◆ Exercise aim ◆
Exactly as written, retype the listing below, omitting the pictures.

++++++++

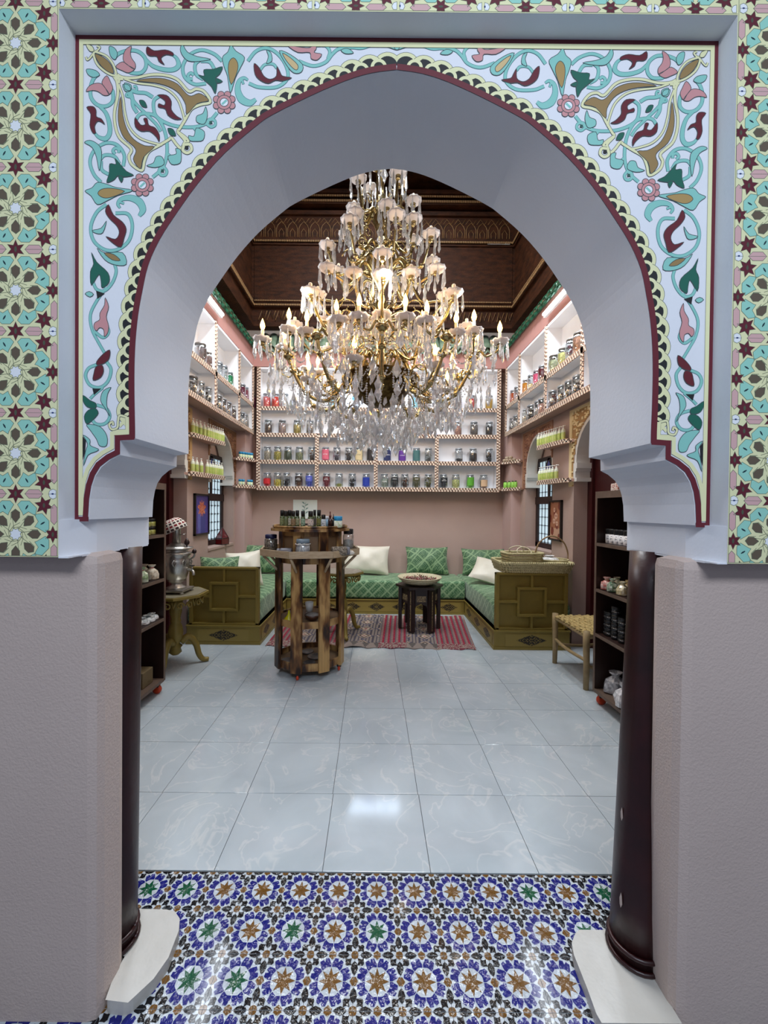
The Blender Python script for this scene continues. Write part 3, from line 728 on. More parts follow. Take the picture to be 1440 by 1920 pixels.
cop = struct(MB().prism([(WL, 3.9), (SHL-.02, 3.9), (WL, 4.07)], 1.6, WB, 0, 'Y').prism([(WR, 3.9), (SHR+.02, 3.9), (WR, 4.07)], 1.6, WB, 0, 'Y').prism([(WB, 3.9), (SHB, 3.9), (WB-.03, 4.07)], SHL, SHR, 0, 'X').build('trim_5', [M_salmon]))
for nm, mm, up in (('up', M_rt, True), ('dn', M_rt, False), ('up2', M_rt2, True), ('dn2', M_rt2, False)):
    KIDS[nm] = pan(up, .17 if nm[-1] == '2' else .22, .066, .25 if nm[-1] == '2' else .21).mesh('coping_tile', [mm])
k = 0; y = 2.0
while y < 6.0:
    for nm, dy in (('up', 0), ('dn', .066)):
        link('coping_tile', KIDS[nm], cop, (SHL+.035, y+dy, 3.89), (0, 0, pi/2)); link('coping_tile', KIDS[nm], cop, (SHR-.035, y+dy, 3.89), (0, 0, -pi/2))
    y += .132
x = SHL+.12
while x < SHR-.1:
    for nm, dx in (('up2', 0), ('dn2', .066)): link('coping_tile', KIDS[nm], cop, (x+dx, SHB-.03, 3.885), (0, 0, 0))
    x += .132
# fluorescent tubes on the frieze (give off light)
M_tube = mat('lit fluorescent tube', '#ffffff', .4, emit='#eef6ff', es=14)
for X, s_, lab in ((SHL+.045, 1, 'lit white fluorescent batten under the green tiles above the left shelves'), (SHR-.045, -1, 'lit white fluorescent batten under the green tiles above the right shelves')):
    o = thing('fluorescent_light', lab, 'light', (X, 3.9, 3.72))
    y0, y1 = (-.6, .78) if s_ > 0 else (-.7, .70)
    MB().box(-.03 if s_ > 0 else 0, 0 if s_ > 0 else .03, y0, y1, -.03, .03).build('housing', mat('white enamel', '#f2f2f2', .4), o)
    MB().tube([(.012*s_, y0+.02, 0), (.012*s_, y1-.02, 0)], .016, 10).build('tube', M_tube, o)
o = thing('fluorescent_light', 'unlit slim white fluorescent fitting on the dark cedar ceiling panel', 'light', (PY(936, 457, 6.1).x, SYB-.03, PY(936, 457, 6.1).z))
MB().box(-.17, .17, 0, .03, -.012, .012).build('housing', mat('white enamel'), o); MB().box(.09, .17, -.01, 0, .004, .02).build('end_cap', mat('white enamel'), o)
# ================================================================ SHELVING
def trim_col(u, v, n, m, seed=0):
    a = sin(u*n*2*pi)+cos(v*m*2*pi+u*9); k = int(u*n*2) % 2
    return '#d8c7b0' if abs(a) > 1.2 else ('#3a2a22' if (abs(a) < .22 or (k and a > .7)) else '#b88f78')
M_trim = vmat('painted lace edging', .6)
def trim(name, p0, p1, hgt, par, dep=.012, face='Y'):
    """edging strip with a painted lace pattern; p0..p1 along its length"""
    L = (Vector(p1)-Vector(p0)).length; n = max(2, int(L/.009)); m = MB(); random.seed(int(L*1000)+17)
    d = (Vector(p1)-Vector(p0)); vert = abs(d.z) > .5*L
    nrm = {'Y': Vector((0, -1, 0)), 'X+': Vector((1, 0, 0)), 'X-': Vector((-1, 0, 0))}[face] if isinstance(face, str) else Vector(face)
    wdir = nrm.cross(d.normalized())*hgt
    p0 = Vector(p0)-wdir/2
    def fn(u, v): return p0+d*u+wdir*v
    def col(u, v):
        x = u*L/.045; y = v-.5; r = random.random()
        s_ = sin(x*2*pi)*.3
        if abs(y-s_) < .17: return '#1c1310' if r < .85 else '#6a5040'
        if abs(y+s_) < .15: return '#f3ead8'
        if abs(y) > .42: return '#a98a74'
        return '#c9a48c' if r < .85 else '#7a5545'
    m.grid(fn, n, 6, 0, False, col=col)
    o = m.build(name, M_trim, par); o.modifiers.new('solid', 'SOLIDIFY').thickness = dep; return o
ZR = [1.83, 2.235, 2.64, 3.045, 3.62]                       # shelf heights (underside of the run)
# back unit
def zb(v, Y=SHB): return PY(710, v, Y).z
ZBk = [zb(914), zb(864.5), zb(814), zb(764), zb(690)]
bs_ = thing('wall_shelf', 'white four-row shelf wall with lace-patterned edges above the green back sofa', 'shelf', (0, SHB, 0))
X0, X1 = PY(484, 860, SHB).x, PY(935, 860, SHB).x
LO = lambda m: m
bb = MB().box(X0, X1, .18, .195, ZBk[0], ZBk[4]); bb.build('back_panel', M_shelfwhite, bs_)
for k, z in enumerate(ZBk):
    MB().box(X0, X1, .012, .185, z-.028, z).build('shelf_board', M_shelfwhite, bs_)
    if k < 4: trim('edge_trim', (X0-.02, 0, z-.026), (X1+.02, 0, z-.026), .06, bs_)
for i, u in enumerate((484, 594, 704.8, 818.8, 934.5)):
    x = PY(u, 860, SHB).x; t = ZBk[4] if i in (0, 4) else ZBk[2]
    MB().box(x-.012, x+.012, .012, .185, ZBk[0], t).build('divider', M_shelfwhite, bs_)
    trim('edge_trim', (x, -.001, ZBk[0]), (x, -.001, t), .055, bs_)
MB().box((X0+X1)/2-.012, (X0+X1)/2+.012, .012, .185, ZBk[2], ZBk[4]).build('divider', M_shelfwhite, bs_)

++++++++

◆ The response ◆
The Blender Python script for this scene continues. Write part 3, from line 728 on. More parts follow. Take the picture to be 1440 by 1920 pixels.
cop = struct(MB().prism([(WL, 3.9), (SHL-.02, 3.9), (WL, 4.07)], 1.6, WB, 0, 'Y').prism([(WR, 3.9), (SHR+.02, 3.9), (WR, 4.07)], 1.6, WB, 0, 'Y').prism([(WB, 3.9), (SHB, 3.9), (WB-.03, 4.07)], SHL, SHR, 0, 'X').build('trim_5', [M_salmon]))
for nm, mm, up in (('up', M_rt, True), ('dn', M_rt, False), ('up2', M_rt2, True), ('dn2', M_rt2, False)):
    KIDS[nm] = pan(up, .17 if nm[-1] == '2' else .22, .066, .25 if nm[-1] == '2' else .21).mesh('coping_tile', [mm])
k = 0; y = 2.0
while y < 6.0:
    for nm, dy in (('up', 0), ('dn', .066)):
        link('coping_tile', KIDS[nm], cop, (SHL+.035, y+dy, 3.89), (0, 0, pi/2)); link('coping_tile', KIDS[nm], cop, (SHR-.035, y+dy, 3.89), (0, 0, -pi/2))
    y += .132
x = SHL+.12
while x < SHR-.1:
    for nm, dx in (('up2', 0), ('dn2', .066)): link('coping_tile', KIDS[nm], cop, (x+dx, SHB-.03, 3.885), (0, 0, 0))
    x += .132
# fluorescent tubes on the frieze (give off light)
M_tube = mat('lit fluorescent tube', '#ffffff', .4, emit='#eef6ff', es=14)
for X, s_, lab in ((SHL+.045, 1, 'lit white fluorescent batten under the green tiles above the left shelves'), (SHR-.045, -1, 'lit white fluorescent batten under the green tiles above the right shelves')):
    o = thing('fluorescent_light', lab, 'light', (X, 3.9, 3.72))
    y0, y1 = (-.6, .78) if s_ > 0 else (-.7, .70)
    MB().box(-.03 if s_ > 0 else 0, 0 if s_ > 0 else .03, y0, y1, -.03, .03).build('housing', mat('white enamel', '#f2f2f2', .4), o)
    MB().tube([(.012*s_, y0+.02, 0), (.012*s_, y1-.02, 0)], .016, 10).build('tube', M_tube, o)
o = thing('fluorescent_light', 'unlit slim white fluorescent fitting on the dark cedar ceiling panel', 'light', (PY(936, 457, 6.1).x, SYB-.03, PY(936, 457, 6.1).z))
MB().box(-.17, .17, 0, .03, -.012, .012).build('housing', mat('white enamel'), o); MB().box(.09, .17, -.01, 0, .004, .02).build('end_cap', mat('white enamel'), o)
# ================================================================ SHELVING
def trim_col(u, v, n, m, seed=0):
    a = sin(u*n*2*pi)+cos(v*m*2*pi+u*9); k = int(u*n*2) % 2
    return '#d8c7b0' if abs(a) > 1.2 else ('#3a2a22' if (abs(a) < .22 or (k and a > .7)) else '#b88f78')
M_trim = vmat('painted lace edging', .6)
def trim(name, p0, p1, hgt, par, dep=.012, face='Y'):
    """edging strip with a painted lace pattern; p0..p1 along its length"""
    L = (Vector(p1)-Vector(p0)).length; n = max(2, int(L/.009)); m = MB(); random.seed(int(L*1000)+17)
    d = (Vector(p1)-Vector(p0)); vert = abs(d.z) > .5*L
    nrm = {'Y': Vector((0, -1, 0)), 'X+': Vector((1, 0, 0)), 'X-': Vector((-1, 0, 0))}[face] if isinstance(face, str) else Vector(face)
    wdir = nrm.cross(d.normalized())*hgt
    p0 = Vector(p0)-wdir/2
    def fn(u, v): return p0+d*u+wdir*v
    def col(u, v):
        x = u*L/.045; y = v-.5; r = random.random()
        s_ = sin(x*2*pi)*.3
        if abs(y-s_) < .17: return '#1c1310' if r < .85 else '#6a5040'
        if abs(y+s_) < .15: return '#f3ead8'
        if abs(y) > .42: return '#a98a74'
        return '#c9a48c' if r < .85 else '#7a5545'
    m.grid(fn, n, 6, 0, False, col=col)
    o = m.build(name, M_trim, par); o.modifiers.new('solid', 'SOLIDIFY').thickness = dep; return o
ZR = [1.83, 2.235, 2.64, 3.045, 3.62]                       # shelf heights (underside of the run)
# back unit
def zb(v, Y=SHB): return PY(710, v, Y).z
ZBk = [zb(914), zb(864.5), zb(814), zb(764), zb(690)]
bs_ = thing('wall_shelf', 'white four-row shelf wall with lace-patterned edges above the green back sofa', 'shelf', (0, SHB, 0))
X0, X1 = PY(484, 860, SHB).x, PY(935, 860, SHB).x
LO = lambda m: m
bb = MB().box(X0, X1, .18, .195, ZBk[0], ZBk[4]); bb.build('back_panel', M_shelfwhite, bs_)
for k, z in enumerate(ZBk):
    MB().box(X0, X1, .012, .185, z-.028, z).build('shelf_board', M_shelfwhite, bs_)
    if k < 4: trim('edge_trim', (X0-.02, 0, z-.026), (X1+.02, 0, z-.026), .06, bs_)
for i, u in enumerate((484, 594, 704.8, 818.8, 934.5)):
    x = PY(u, 860, SHB).x; t = ZBk[4] if i in (0, 4) else ZBk[2]
    MB().box(x-.012, x+.012, .012, .185, ZBk[0], t).build('divider', M_shelfwhite, bs_)
    trim('edge_trim', (x, -.001, ZBk[0]), (x, -.001, t), .055, bs_)
MB().box((X0+X1)/2-.012, (X0+X1)/2+.012, .012, .185, ZBk[2], ZBk[4]).build('divider', M_shelfwhite, bs_)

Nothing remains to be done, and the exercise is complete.